Below are entries. Reproduce exactly the lines between the line holding "m4 = np.zeros((len(allv), 4));" and the line holding "broom finished concrete", inclusive, and only those.
#### Dataset records ####
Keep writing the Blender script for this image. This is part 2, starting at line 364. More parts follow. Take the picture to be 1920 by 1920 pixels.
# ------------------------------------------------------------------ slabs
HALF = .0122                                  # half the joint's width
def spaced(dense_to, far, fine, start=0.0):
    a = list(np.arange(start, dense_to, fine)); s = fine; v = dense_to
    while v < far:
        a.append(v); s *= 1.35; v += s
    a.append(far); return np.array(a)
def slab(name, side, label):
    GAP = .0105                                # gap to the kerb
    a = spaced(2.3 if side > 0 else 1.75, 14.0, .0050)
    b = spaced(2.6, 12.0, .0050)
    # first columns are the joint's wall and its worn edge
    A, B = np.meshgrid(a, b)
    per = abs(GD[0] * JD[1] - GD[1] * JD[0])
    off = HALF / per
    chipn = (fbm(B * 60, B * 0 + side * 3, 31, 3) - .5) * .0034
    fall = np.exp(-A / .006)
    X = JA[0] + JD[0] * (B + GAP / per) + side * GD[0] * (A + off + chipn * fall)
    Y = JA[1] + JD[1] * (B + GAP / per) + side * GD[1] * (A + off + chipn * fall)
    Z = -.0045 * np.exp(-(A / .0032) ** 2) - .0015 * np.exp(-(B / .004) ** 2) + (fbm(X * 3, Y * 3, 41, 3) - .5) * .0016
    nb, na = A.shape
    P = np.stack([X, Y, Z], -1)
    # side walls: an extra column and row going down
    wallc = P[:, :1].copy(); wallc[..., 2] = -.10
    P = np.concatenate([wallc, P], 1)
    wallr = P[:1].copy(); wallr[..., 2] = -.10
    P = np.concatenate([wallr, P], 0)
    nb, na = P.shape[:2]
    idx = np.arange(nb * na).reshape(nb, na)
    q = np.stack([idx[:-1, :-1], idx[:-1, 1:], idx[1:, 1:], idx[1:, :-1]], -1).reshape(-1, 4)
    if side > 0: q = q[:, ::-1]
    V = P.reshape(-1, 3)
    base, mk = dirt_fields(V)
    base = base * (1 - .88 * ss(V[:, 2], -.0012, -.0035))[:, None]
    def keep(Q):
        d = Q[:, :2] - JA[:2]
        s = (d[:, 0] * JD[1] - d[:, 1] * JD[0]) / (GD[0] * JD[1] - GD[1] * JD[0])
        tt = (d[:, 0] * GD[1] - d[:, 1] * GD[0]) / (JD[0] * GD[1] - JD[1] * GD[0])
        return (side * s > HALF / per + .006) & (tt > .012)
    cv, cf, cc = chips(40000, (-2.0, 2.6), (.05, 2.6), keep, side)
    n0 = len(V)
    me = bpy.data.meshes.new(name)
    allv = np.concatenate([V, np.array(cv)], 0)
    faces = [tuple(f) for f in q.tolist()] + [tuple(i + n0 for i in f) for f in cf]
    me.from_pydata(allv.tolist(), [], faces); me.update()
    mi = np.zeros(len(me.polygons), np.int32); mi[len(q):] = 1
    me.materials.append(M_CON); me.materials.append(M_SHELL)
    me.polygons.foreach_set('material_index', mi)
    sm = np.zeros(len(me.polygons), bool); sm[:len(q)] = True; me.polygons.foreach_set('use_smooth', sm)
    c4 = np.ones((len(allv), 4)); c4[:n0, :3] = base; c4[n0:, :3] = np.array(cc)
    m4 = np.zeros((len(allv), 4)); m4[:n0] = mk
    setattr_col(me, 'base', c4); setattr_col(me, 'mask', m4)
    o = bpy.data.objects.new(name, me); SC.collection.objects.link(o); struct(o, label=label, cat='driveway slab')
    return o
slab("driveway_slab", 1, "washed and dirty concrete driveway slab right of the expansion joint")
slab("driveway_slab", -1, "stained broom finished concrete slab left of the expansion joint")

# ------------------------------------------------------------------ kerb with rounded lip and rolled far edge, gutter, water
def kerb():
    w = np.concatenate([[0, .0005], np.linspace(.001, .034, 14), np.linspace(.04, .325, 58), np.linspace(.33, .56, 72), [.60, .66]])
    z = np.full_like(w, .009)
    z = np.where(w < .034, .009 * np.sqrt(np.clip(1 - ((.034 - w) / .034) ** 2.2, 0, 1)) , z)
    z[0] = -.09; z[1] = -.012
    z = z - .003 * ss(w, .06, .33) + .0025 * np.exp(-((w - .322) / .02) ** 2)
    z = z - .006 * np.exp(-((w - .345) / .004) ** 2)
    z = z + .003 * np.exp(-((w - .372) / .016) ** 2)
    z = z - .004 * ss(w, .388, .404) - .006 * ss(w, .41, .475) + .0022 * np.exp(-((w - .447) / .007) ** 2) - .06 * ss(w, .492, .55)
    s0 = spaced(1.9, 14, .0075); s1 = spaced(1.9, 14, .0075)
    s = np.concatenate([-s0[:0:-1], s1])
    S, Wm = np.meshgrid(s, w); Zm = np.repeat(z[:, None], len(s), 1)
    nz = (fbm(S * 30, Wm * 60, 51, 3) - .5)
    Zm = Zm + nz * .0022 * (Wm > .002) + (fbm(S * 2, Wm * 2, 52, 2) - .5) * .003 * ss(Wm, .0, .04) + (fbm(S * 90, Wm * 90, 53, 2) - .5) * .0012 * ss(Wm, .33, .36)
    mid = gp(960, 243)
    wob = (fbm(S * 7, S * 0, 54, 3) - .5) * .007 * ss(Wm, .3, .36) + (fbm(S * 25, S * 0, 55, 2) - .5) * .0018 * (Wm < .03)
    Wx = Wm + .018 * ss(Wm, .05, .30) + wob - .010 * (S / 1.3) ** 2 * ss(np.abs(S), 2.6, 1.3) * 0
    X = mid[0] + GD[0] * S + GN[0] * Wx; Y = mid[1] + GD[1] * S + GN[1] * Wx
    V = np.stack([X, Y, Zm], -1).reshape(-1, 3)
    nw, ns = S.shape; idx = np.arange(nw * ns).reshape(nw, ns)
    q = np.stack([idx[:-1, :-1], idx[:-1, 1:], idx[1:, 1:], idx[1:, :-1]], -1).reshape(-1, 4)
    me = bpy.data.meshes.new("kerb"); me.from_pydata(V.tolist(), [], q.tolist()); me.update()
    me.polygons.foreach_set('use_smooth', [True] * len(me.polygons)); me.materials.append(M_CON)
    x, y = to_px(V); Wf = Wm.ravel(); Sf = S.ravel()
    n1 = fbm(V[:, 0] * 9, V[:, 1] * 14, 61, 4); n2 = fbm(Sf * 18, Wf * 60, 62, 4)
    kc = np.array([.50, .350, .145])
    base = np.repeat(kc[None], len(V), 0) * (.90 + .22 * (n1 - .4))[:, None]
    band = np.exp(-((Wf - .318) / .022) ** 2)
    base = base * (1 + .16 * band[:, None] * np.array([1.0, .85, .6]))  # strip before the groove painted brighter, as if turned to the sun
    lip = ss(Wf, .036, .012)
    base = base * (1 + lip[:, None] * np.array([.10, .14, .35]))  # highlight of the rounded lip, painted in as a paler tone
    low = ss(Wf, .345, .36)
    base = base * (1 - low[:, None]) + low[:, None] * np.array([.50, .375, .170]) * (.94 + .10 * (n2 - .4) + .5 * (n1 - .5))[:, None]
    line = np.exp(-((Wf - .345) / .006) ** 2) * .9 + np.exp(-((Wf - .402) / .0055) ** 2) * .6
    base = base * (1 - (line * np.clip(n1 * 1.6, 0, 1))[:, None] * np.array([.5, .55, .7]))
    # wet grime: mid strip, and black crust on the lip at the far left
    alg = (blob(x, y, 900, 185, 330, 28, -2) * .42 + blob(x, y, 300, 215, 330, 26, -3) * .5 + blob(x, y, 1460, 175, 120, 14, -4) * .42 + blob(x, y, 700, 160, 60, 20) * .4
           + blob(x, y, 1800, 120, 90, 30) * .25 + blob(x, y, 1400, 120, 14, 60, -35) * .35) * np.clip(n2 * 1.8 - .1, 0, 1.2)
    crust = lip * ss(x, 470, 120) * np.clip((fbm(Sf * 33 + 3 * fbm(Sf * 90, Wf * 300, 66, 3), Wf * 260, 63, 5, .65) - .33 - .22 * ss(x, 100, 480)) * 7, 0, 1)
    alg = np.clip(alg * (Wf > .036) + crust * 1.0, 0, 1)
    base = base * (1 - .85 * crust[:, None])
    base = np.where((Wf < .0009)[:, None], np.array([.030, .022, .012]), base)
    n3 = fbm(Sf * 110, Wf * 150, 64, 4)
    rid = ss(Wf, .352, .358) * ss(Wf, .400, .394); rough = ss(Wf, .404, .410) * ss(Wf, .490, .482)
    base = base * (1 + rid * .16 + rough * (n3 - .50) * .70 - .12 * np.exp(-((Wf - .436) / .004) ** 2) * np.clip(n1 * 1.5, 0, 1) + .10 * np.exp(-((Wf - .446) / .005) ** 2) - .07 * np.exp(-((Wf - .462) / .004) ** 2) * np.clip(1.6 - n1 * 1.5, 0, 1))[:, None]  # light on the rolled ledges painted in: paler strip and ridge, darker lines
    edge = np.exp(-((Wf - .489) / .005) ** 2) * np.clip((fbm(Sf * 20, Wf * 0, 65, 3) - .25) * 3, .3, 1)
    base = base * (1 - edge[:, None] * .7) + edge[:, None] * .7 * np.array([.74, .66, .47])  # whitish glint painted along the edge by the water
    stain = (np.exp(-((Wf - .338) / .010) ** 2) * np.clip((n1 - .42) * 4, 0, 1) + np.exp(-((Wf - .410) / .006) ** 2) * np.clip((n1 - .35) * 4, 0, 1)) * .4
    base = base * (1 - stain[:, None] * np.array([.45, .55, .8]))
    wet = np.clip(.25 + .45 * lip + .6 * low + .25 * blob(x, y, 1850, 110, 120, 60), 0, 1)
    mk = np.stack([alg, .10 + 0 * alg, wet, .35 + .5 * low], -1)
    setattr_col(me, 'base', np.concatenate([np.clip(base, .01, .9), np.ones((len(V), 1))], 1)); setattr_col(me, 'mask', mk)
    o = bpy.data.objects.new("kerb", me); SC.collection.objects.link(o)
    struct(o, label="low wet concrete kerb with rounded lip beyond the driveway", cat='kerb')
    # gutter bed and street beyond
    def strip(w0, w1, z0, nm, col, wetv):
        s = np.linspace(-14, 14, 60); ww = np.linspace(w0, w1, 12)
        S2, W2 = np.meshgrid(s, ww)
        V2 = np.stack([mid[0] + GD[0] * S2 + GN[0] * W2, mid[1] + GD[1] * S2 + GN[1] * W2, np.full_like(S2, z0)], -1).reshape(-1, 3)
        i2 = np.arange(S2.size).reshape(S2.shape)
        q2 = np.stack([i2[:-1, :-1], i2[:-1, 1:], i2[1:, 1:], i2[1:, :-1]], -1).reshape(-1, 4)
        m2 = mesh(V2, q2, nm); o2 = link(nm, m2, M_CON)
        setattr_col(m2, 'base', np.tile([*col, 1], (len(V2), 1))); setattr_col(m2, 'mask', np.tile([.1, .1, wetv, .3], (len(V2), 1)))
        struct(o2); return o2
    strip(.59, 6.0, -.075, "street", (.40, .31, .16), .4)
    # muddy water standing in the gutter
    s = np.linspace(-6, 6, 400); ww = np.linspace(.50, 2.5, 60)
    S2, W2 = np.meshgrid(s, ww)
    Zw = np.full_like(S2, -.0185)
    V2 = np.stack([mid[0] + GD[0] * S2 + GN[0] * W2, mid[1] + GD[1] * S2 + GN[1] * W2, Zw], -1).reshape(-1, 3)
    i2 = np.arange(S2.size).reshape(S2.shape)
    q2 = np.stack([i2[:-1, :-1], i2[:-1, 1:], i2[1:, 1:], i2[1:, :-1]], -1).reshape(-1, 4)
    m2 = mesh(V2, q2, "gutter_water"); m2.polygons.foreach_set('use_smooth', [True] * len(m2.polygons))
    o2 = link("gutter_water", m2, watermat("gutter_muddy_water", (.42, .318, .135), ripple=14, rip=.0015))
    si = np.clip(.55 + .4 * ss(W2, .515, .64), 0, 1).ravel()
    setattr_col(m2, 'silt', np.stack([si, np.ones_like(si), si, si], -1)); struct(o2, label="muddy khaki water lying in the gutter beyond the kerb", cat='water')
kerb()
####
#### Dataset records ####
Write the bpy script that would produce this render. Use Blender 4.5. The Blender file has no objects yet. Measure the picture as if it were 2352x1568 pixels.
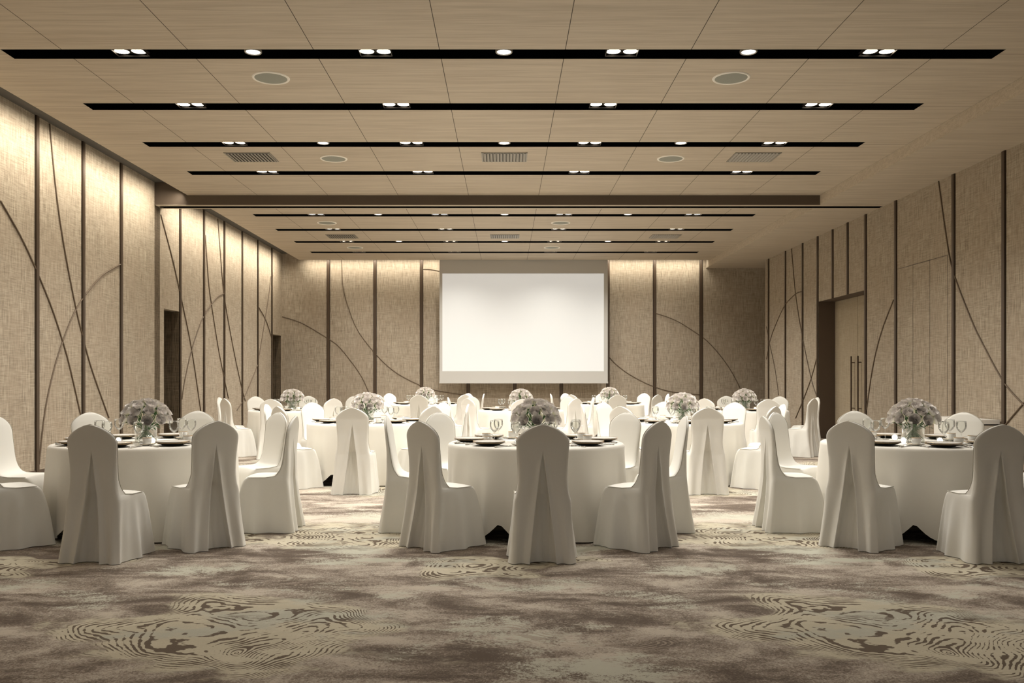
####
Output for this task.
    m4 = np.zeros((len(allv), 4)); m4[:n0] = mk
    setattr_col(me, 'base', c4); setattr_col(me, 'mask', m4)
    o = bpy.data.objects.new(name, me); SC.collection.objects.link(o); struct(o, label=label, cat='driveway slab')
    return o
slab("driveway_slab", 1, "washed and dirty concrete driveway slab right of the expansion joint")
slab("driveway_slab", -1, "stained broom finished concrete slab left of the expansion joint")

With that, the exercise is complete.